En la órbita privada las cosas no fueron diferentes. Mucho se ha comadreado sobre la vida íntima de la actriz y no ayudó a ello ni su abierta convivencia con mujeres a las que presentaba en público como “mi marido” ni su cercanía a personajes tan sexualmente jaraneros como Howard Hughes. Así fue al menos hasta 1942, cuando en el rodaje de La mujer del año coincidió con un actor al que admiraba profundamente desde que lo viera en la película de Fritz Lang Furia (1936).
Fue el inicio de nueve cintas conjuntas y de una relación secreta que se extendería hasta que Spencer Tracy falleciera al poco de concluir el rodaje de Adivina quién viene esta noche (1967), veinticinco años más tarde. Ni uno solo de ellos vivieron juntos, ni uno solo de ellos dejó el actor de estar oficialmente casado. Hepburn nunca interfirió en aquel matrimonio.

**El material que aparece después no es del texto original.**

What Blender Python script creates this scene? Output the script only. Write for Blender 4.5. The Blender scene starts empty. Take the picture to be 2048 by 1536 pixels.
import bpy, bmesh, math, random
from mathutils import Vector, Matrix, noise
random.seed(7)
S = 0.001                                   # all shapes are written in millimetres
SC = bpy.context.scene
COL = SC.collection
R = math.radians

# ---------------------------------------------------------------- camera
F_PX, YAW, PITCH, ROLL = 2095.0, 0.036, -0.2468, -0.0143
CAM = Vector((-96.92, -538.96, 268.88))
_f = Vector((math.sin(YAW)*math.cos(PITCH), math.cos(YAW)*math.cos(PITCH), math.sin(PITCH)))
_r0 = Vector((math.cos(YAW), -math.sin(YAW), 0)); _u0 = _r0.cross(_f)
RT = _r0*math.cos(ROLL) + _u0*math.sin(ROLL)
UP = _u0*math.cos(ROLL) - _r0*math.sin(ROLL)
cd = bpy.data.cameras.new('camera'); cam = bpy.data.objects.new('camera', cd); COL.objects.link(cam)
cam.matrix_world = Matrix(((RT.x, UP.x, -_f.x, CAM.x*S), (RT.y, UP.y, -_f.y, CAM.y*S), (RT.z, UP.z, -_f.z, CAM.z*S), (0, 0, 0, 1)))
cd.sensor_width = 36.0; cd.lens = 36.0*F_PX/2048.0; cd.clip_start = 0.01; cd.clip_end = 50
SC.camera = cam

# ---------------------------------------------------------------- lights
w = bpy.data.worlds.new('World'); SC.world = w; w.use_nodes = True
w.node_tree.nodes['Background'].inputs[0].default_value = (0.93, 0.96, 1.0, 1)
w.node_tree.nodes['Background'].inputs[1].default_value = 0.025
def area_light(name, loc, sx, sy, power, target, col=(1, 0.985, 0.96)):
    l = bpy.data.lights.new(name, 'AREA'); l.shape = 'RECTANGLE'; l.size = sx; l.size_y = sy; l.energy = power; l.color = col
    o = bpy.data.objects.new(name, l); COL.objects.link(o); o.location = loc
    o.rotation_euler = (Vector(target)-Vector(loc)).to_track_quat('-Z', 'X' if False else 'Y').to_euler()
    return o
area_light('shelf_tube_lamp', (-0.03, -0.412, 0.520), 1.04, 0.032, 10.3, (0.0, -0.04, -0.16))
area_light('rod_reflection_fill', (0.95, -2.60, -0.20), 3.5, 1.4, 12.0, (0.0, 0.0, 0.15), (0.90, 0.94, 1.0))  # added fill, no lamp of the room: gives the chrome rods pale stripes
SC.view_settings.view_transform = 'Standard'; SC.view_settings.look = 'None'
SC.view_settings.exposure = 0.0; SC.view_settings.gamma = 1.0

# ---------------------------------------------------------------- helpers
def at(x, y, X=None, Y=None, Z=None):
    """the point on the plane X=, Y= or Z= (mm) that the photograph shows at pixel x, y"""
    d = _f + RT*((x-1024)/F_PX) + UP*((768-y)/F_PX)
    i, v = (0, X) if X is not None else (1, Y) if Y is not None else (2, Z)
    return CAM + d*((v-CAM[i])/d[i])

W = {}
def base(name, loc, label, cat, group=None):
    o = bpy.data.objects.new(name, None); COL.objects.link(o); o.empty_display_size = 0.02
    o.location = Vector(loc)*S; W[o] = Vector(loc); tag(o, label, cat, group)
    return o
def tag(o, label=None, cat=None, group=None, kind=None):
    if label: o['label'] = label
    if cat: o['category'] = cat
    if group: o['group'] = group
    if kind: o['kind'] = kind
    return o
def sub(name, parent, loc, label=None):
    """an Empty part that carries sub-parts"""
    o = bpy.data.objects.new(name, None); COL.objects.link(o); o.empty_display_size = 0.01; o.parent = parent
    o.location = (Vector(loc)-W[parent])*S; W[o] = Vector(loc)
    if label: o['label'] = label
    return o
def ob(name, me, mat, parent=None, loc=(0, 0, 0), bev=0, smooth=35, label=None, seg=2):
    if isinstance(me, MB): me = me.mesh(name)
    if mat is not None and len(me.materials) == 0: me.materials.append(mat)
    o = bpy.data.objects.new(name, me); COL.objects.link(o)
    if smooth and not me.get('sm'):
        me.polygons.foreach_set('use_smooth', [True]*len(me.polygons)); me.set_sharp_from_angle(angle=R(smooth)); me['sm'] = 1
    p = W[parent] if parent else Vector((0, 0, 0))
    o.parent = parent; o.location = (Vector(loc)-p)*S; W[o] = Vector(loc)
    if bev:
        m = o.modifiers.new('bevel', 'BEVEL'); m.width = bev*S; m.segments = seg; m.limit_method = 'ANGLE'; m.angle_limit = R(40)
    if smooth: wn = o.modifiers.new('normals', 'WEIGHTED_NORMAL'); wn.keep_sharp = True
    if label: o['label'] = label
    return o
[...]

Muchas han sido las explicaciones para aclarar aquella extraña mecánica de pareja, pero quizás el mejor resumen lo dio ella misma cuando confesó que al conocer a Tracy “descubrí que entre nosotros la puerta siempre estaría abierta”. Pocos días después de la muerte del actor ya estaba embarcada en una de sus películas más ambiciosas: El león en invierno (1968).
Pocas dudas caben de que a día de hoy Hepburn es una de las figuras más respetadas de aquel Hollywood. Todo un triunfo, pero muy lejano de ese otro del que tan pocas personas pueden jactarse: en sus últimos años confesaría no tener miedo a la muerte porque había sido feliz. Y no era difícil creerla, porque Hepburn fue una mujer que hizo siempre lo que quiso. Existen pocas garantías mayores de felicidad.